Largest tribal religious fest begins in Warangal

The biannual Sammakka Sarakka Jatara, considered the world’s largest tribal religious congregation attracting several millions, began on Wednesday at Medaram in Warangal district.

A staggering 1.1 crore people are expected to visit the event, also called Medaram Jatara, to commemorate the crusade of the mother-daughter duo Sammakka and Saralamma against an unjust law imposed by the rulers. 

Devotees to the Jatara pray at the makeshift open air shrines where idols of two goddesses are installed for three days and are then shifted to another for two more years. Last year, an estimated 1 crore pilgrims visited Medaram in Tadwai mandal, 90 kilometres from Warangal city in Telangana. 

Devotees also offer bangaram (jaggery) to the goddesses, the quantity of which is equivalent to their body weight. 

A festival without vedic or Brahmanical influence, goats and chicken are sacrificed to the goddesses and liquor is consumed in large quantity in Medaram village. 
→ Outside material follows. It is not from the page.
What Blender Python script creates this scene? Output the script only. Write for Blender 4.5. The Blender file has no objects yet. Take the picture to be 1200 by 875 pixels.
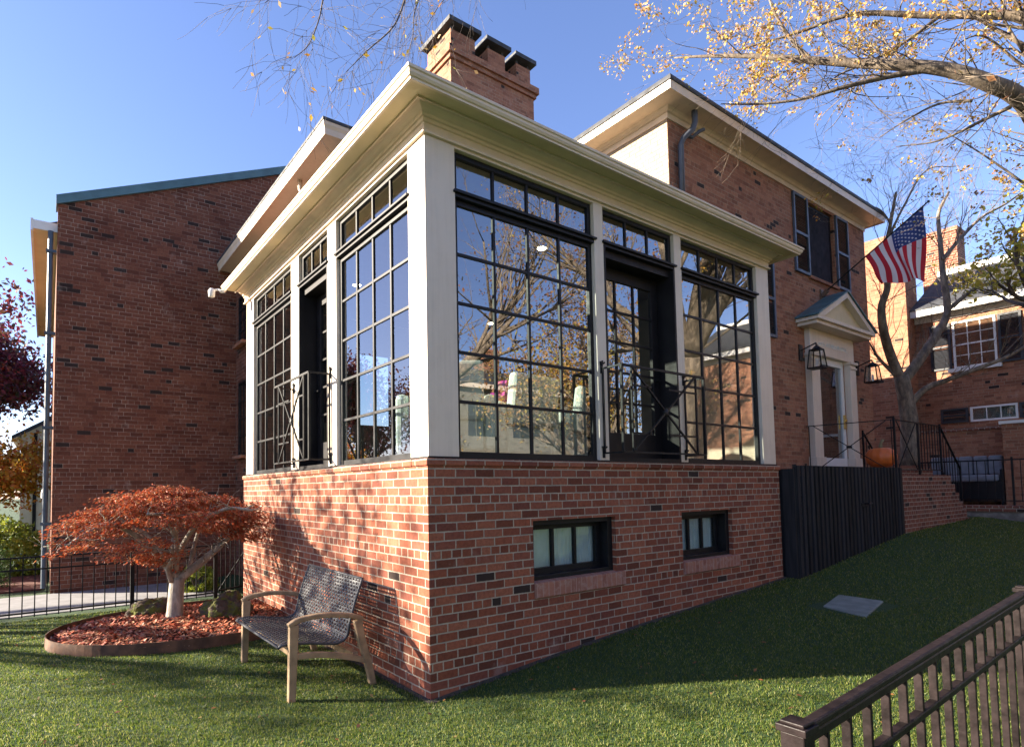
import bpy, math, random
import numpy as np
from mathutils import Vector, Matrix
R = math.radians
random.seed(7); rng = np.random.default_rng(7)
sc = bpy.context.scene
COL = sc.collection

# ------------------------------------------------------------------ camera
F_, CX, CY = 678.7874, 522.5804, 537.524
PITCH, ROLL, YAW = .0524, -.015, .6032
CP = np.array([-2.6358, -4.0838, 1.7249])
fwd = np.array([math.cos(PITCH)*math.sin(YAW), math.cos(PITCH)*math.cos(YAW), math.sin(PITCH)])
rt = np.array([math.cos(YAW), -math.sin(YAW), 0.])
up = np.cross(rt, fwd)
rr = math.cos(ROLL)*rt + math.sin(ROLL)*up
uu = -math.sin(ROLL)*rt + math.cos(ROLL)*up
cam = bpy.data.cameras.new('camera'); co = bpy.data.objects.new('camera', cam); COL.objects.link(co)
cam.sensor_width = 36; cam.sensor_fit = 'HORIZONTAL'; cam.lens = F_/1200*36
cam.shift_x = (600-CX)/1200; cam.shift_y = (CY-437.5)/1200
cam.clip_end = 2000; cam.clip_start = .05
co.matrix_world = Matrix(((rr[0], uu[0], -fwd[0], CP[0]), (rr[1], uu[1], -fwd[1], CP[1]), (rr[2], uu[2], -fwd[2], CP[2]), (0, 0, 0, 1)))
sc.camera = co
def ray(u, v): return fwd + rr*(u-CX)/F_ - uu*(v-CY)/F_
def onp(u, v, ax, val):
    d = ray(u, v); return CP + d*(val-CP[ax])/d[ax]
def atd(u, v, dep): return CP + dep*ray(u, v)

# ------------------------------------------------------------------ light
SUN_EL = 19.5
SD = np.array([-.814, .58, 0.]); SD /= np.linalg.norm(SD)
SD = SD*math.cos(R(SUN_EL)); SD[2] = math.sin(R(SUN_EL))
world = bpy.data.worlds.new('World'); sc.world = world; world.use_nodes = True
wn = world.node_tree; bg = wn.nodes['Background']
sky = wn.nodes.new('ShaderNodeTexSky'); sky.sky_type = 'NISHITA'; sky.sun_disc = False
sky.sun_elevation = R(SUN_EL); sky.sun_rotation = math.atan2(SD[0], SD[1])
sky.altitude = 0; sky.air_density = 1.0; sky.dust_density = .3; sky.ozone_density = 4.0
skm = wn.nodes.new('ShaderNodeMix'); skm.data_type = 'RGBA'; skm.blend_type = 'MULTIPLY'; skm.inputs[0].default_value = 1; skm.inputs[7].default_value = (1.16, .965, 1.06, 1)
wn.links.new(sky.outputs[0], skm.inputs[6]); wn.links.new(skm.outputs[2], bg.inputs[0]); bg.inputs[1].default_value = .06
sl = bpy.data.lights.new('sun', 'SUN'); so = bpy.data.objects.new('sun', sl); COL.objects.link(so)
sl.energy = 5.0; sl.angle = R(.53); sl.color = (1, .88, .7)
so.rotation_euler = Vector(SD).to_track_quat('Z', 'Y').to_euler(); so.location = (-30, 20, 15)
sc.view_settings.view_transform = 'Standard'; sc.view_settings.look = 'None'
sc.view_settings.exposure = 2.5; sc.view_settings.gamma = 1
sc.render.engine = 'CYCLES'
sc.cycles.max_bounces = 7; sc.cycles.transparent_max_bounces = 16
sc.render.resolution_x = 1024; sc.render.resolution_y = 746

# ------------------------------------------------------------------ mesh helpers
def origin(o):
    v = np.zeros(3)
    while o is not None:
        v += np.array(o.location); o = o.parent
    return v
def tag(o, label=None, cat=None, group=None, kind=None):
    if label: o['label'] = label
    if cat: o['category'] = cat
    if group: o['group'] = group
    if kind: o['kind'] = kind
    return o
def empty(name, loc, label, cat, group=None, kind=None):
    o = bpy.data.objects.new(name, None); COL.objects.link(o); o.location = loc
    o.empty_display_size = .1
    return tag(o, label, cat, group, kind)
def copy_tree(o, parent=None):
    c = o.copy(); COL.objects.link(c)
    if parent is not None: c.parent = parent
    for ch in [x for x in list(COL.objects) if x.parent is o]: copy_tree(ch, c)
    return c
class MB:
    def __init__(s): s.v = []; s.f = []; s.m = []; s.mi = 0; s.n = 0; s.uv = None
    def add(s, vs, fs):
        b = s.n; s.v += [tuple(map(float, p)) for p in vs]; s.n += len(vs)
        for f in fs: s.f.append([i+b for i in f]); s.m.append(s.mi)
    def box(s, x0, y0, z0, x1, y1, z1):
        x0, x1 = min(x0, x1), max(x0, x1); y0, y1 = min(y0, y1), max(y0, y1); z0, z1 = min(z0, z1), max(z0, z1)
        s.add([(x0, y0, z0), (x1, y0, z0), (x1, y1, z0), (x0, y1, z0), (x0, y0, z1), (x1, y0, z1), (x1, y1, z1), (x0, y1, z1)],
              [(0, 3, 2, 1), (4, 5, 6, 7), (0, 1, 5, 4), (1, 2, 6, 5), (2, 3, 7, 6), (3, 0, 4, 7)])
        return s
    def bar(s, p, q, w, h=None, upv=(0, 0, 1)):
        h = h or w; p = np.array(p, float); q = np.array(q, float); d = q-p; L = np.linalg.norm(d)
        if L < 1e-6: return s
        d /= L; a = np.cross(d, upv)
        if np.linalg.norm(a) < 1e-3: a = np.cross(d, (0, 1, 0))
        a /= np.linalg.norm(a); b = np.cross(a, d)
        vs = []
        for c in (p, q):
            for sa, sb in ((-1, -1), (1, -1), (1, 1), (-1, 1)): vs.append(c+a*sa*w/2+b*sb*h/2)
        s.add(vs, [(3, 2, 1, 0), (4, 5, 6, 7), (0, 1, 5, 4), (1, 2, 6, 5), (2, 3, 7, 6), (3, 0, 4, 7)]); return s
    def tube(s, pts, rad, n=6):
        pts = [np.array(p, float) for p in pts]
        if not hasattr(rad, '__len__'): rad = [rad]*len(pts)
        vs = []; a = None
        for i, p in enumerate(pts):
            d = pts[min(i+1, len(pts)-1)]-pts[max(i-1, 0)]; d = d/(np.linalg.norm(d)+1e-9)
            if a is None:
                a = np.cross(d, (0, 0, 1))
                if np.linalg.norm(a) < .1: a = np.cross(d, (1, 0, 0))
            a = a-d*np.dot(a, d); a /= np.linalg.norm(a)+1e-9; b = np.cross(d, a)
            for k in range(n):
                t = 2*math.pi*k/n; vs.append(p+rad[i]*(math.cos(t)*a+math.sin(t)*b))
        fs = []
        for i in range(len(pts)-1):
            for k in range(n):
                k2 = (k+1) % n; fs.append((i*n+k, i*n+k2, (i+1)*n+k2, (i+1)*n+k))
        fs.append(tuple(range(n))[::-1]); fs.append(tuple(range((len(pts)-1)*n, len(pts)*n)))
        s.add(vs, fs); return s
    def sweep(s, path, prof, close_ends=True):
        """prof: (d, z) outward offset; path: list of (function d,z -> xyz)"""
        n = len(prof); vs = []
        for fn in path:
            for d, z in prof: vs.append(fn(d, z))
        fs = []
        for i in range(len(path)-1):
            for k in range(n):
                k2 = (k+1) % n; fs.append((i*n+k, (i+1)*n+k, (i+1)*n+k2, i*n+k2))
        if close_ends: fs.append(tuple(range(n))); fs.append(tuple(range((len(path)-1)*n, len(path)*n))[::-1])
        s.add(vs, fs); return s
    def prism(s, poly, ax, a0, a1):
        """poly list of 2D pts in the plane perpendicular to ax, extruded a0..a1"""
        n = len(poly); vs = []
        for a in (a0, a1):
            for p in poly:
                q = list(p); q.insert(ax, a); vs.append(q)
        fs = [tuple(range(n))[::-1], tuple(range(n, 2*n))]+[(i, (i+1) % n, n+(i+1) % n, n+i) for i in range(n)]
        s.add(vs, fs); return s
    def lathe(s, prof, c, n=16):
        vs = []; fs = []
        for r, z in prof:
            for k in range(n):
                t = 2*math.pi*k/n; vs.append((c[0]+r*math.cos(t), c[1]+r*math.sin(t), c[2]+z))
        for i in range(len(prof)-1):
            for k in range(n): fs.append((i*n+k, i*n+(k+1) % n, (i+1)*n+(k+1) % n, (i+1)*n+k))
        fs.append(tuple(range(n))[::-1]); fs.append(tuple(range((len(prof)-1)*n, len(prof)*n)))
        s.add(vs, fs); return s
    def build(s, name, mat, parent=None, smooth=False, bevel=0, fixn=True):
        me = bpy.data.meshes.new(name)
        off = origin(parent) if parent is not None else np.zeros(3)
        me.from_pydata([(a-off[0], b-off[1], c-off[2]) for a, b, c in s.v], [], s.f)
        mats = mat if isinstance(mat, (list, tuple)) else [mat]
        for mm in mats: me.materials.append(mm)
        if len(mats) > 1: me.polygons.foreach_set('material_index', s.m)
        me.update()
        if fixn:
            import bmesh
            bm = bmesh.new(); bm.from_mesh(me); bmesh.ops.recalc_face_normals(bm, faces=bm.faces); bm.to_mesh(me); bm.free()
        boxuv(me, off)
        if smooth: me.polygons.foreach_set('use_smooth', [True]*len(me.polygons))
        o = bpy.data.objects.new(name, me); COL.objects.link(o)
        if parent is not None: o.parent = parent
        if bevel:
            md = o.modifiers.new('bevel', 'BEVEL'); md.width = bevel; md.segments = 2; md.limit_method = 'ANGLE'; md.angle_limit = R(40)
        return o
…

Until 1998, devotees could reach the village only on a bullock cart, post which the government declared the 1000-year-old festival official and laid a pucca road to the venue. 

After the formation of Telangana, the festival has gained additional importance with the state government sanctioning Rs 200 crore for the development of the village. 

While TSRTC would run 400 special busses to Medaram from across the state, more than a lakh private vehicles are also expected at the village. Chief Minister K Chandrasekhar Rao would offer prayers at Medaram on Friday. 

Telangana endowment minister Indrakaran Reddy said 125 varieties of flowers will be brought from Bengaluru to decorate the open space, where the statues of Sammakka, Sarakka, Padigiddaraju, and Govindaraju are installed on a pedestal called Gadde. In all, 12 tonnes of flowers will be used for decoration in three days. 

On Wednesday, four tribal priests carried the statues from Kannepalle, Kondai, Poonugondla villages performing prolonged rituals.